The 10 Commandments of Mommy Blogging
I
You shall have one and only one format. Be it Wordpress or Blogger. Choose wisely, because it's a pain in the ass to change it later.
II
Thou shall learn proper social media etiquette. Your recent stroll down memory lane which resulted in my Facebook time line being hijacked by Mili Vanilli and Criss Cross videos got you hidden (and lucky for you not unfriended) and now I will never see anything you post of substance. This goes for the time you had to RT every #FF you got on that one day when you got a lot (people still do #FF?). I could keep going but you get the gist of what I'm saying here.
III
You shall remember that becoming a good writer and garnering a large following takes time. I'm sure even The Pioneer Woman and Dooce have written crap they aren't all too proud of. But keep plugging away, one day you'll find your voice.
IV
You shall remember that being a "mom blogger" means being a "mom" first. Yes, you said something funny on Facebook that you later Tweeted but don't worry, you can check how many Likes and RT's you got after bath time.
V
Honor and respect the hard work of the bloggers that came before you and blog along side you. There is enough room on the Internet for all of us. Pulling that bitchy mom-on-mom shit will do the opposite of what you want it to. This isn't high school.
VI
Thou shall stand for something. This isn't a competition to see who can have the most GFC followers. Be about something even if that something is really nothing, to anyone but you. Write what you know and the like-minded will come to you. Not everyone needs to be the "giveaway" or "snark" queen. Just be you and that will be enough.
VII
Thou shall not steal anothers content. Do I really need to expand on this one? I haven't experienced this first hand because I write drivel that nobody wants to steal, but I know people that have and it sucks.
VIII
Thou shall not be a bitch. Yes you. It takes all types of moms to make this world go round. I had a c-section, didn't cloth diaper, hardly breastfed and rarely buy organic, what of it? You don't have to keep your opinions to your self, that's what your blog is for, I just don't need you getting all pious from your safe spot behind your @ symbol on Twitter. Whatever floats your family boat, as long as you're not raising the next person to break into my car.
IX
Thou shall not bear false witness against the free crap you were given and asked to write a post about. If it sucks, say it sucks.
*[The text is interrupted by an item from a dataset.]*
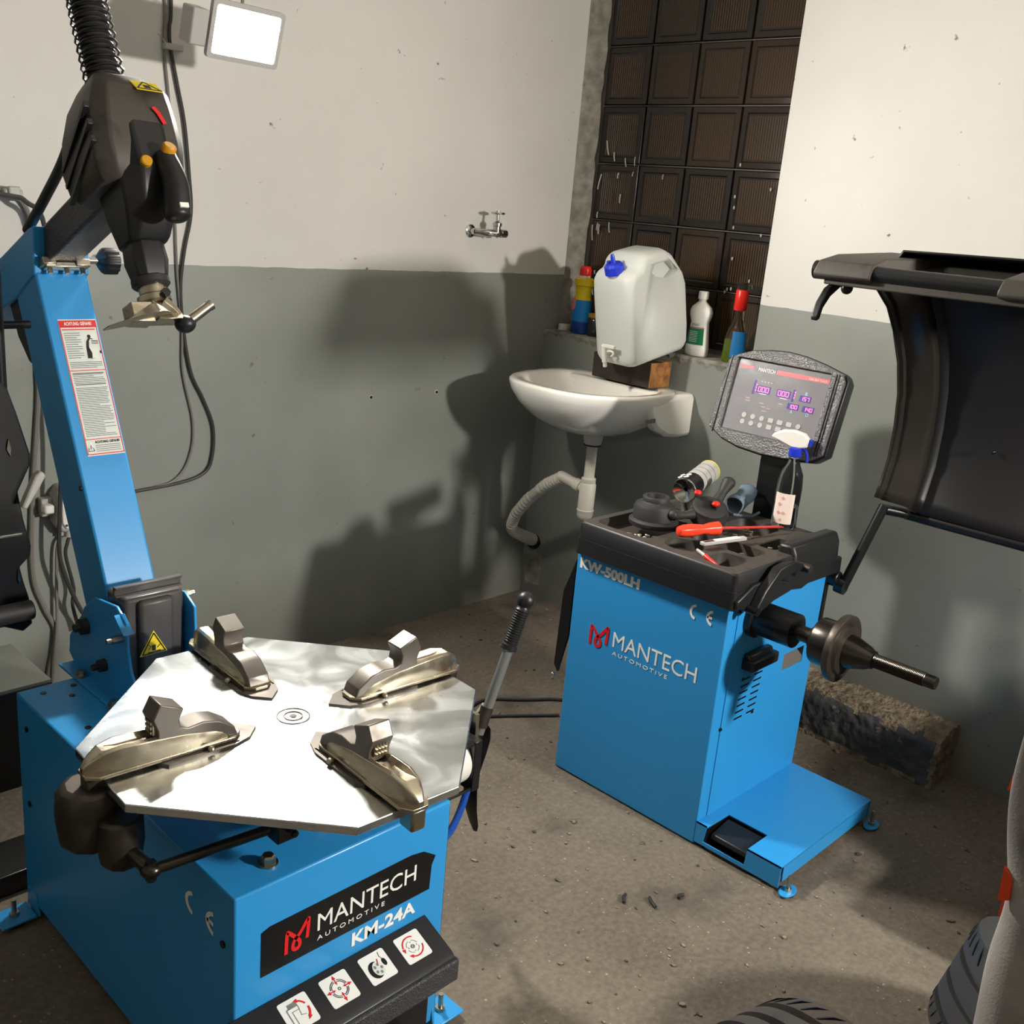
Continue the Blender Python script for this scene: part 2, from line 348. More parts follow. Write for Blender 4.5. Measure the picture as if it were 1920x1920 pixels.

Fluffing up the sippy cup the spilled all over your car in hopes of getting more crappy sippy cups will definitely get you more sippy cups (at first)...but it will also get you less respect, which will get you less readers, which will get you less (you guess it) free crappy sippy cups.
X
You shall not covet thy fellow bloggers layout, buttons, headers, banners, logo, Twitter name, or anything else that doesn't belong to you. This goes for stealing too. People pay good money for that shit. You want it, pay for it too.
Have something to add? I'm all ears.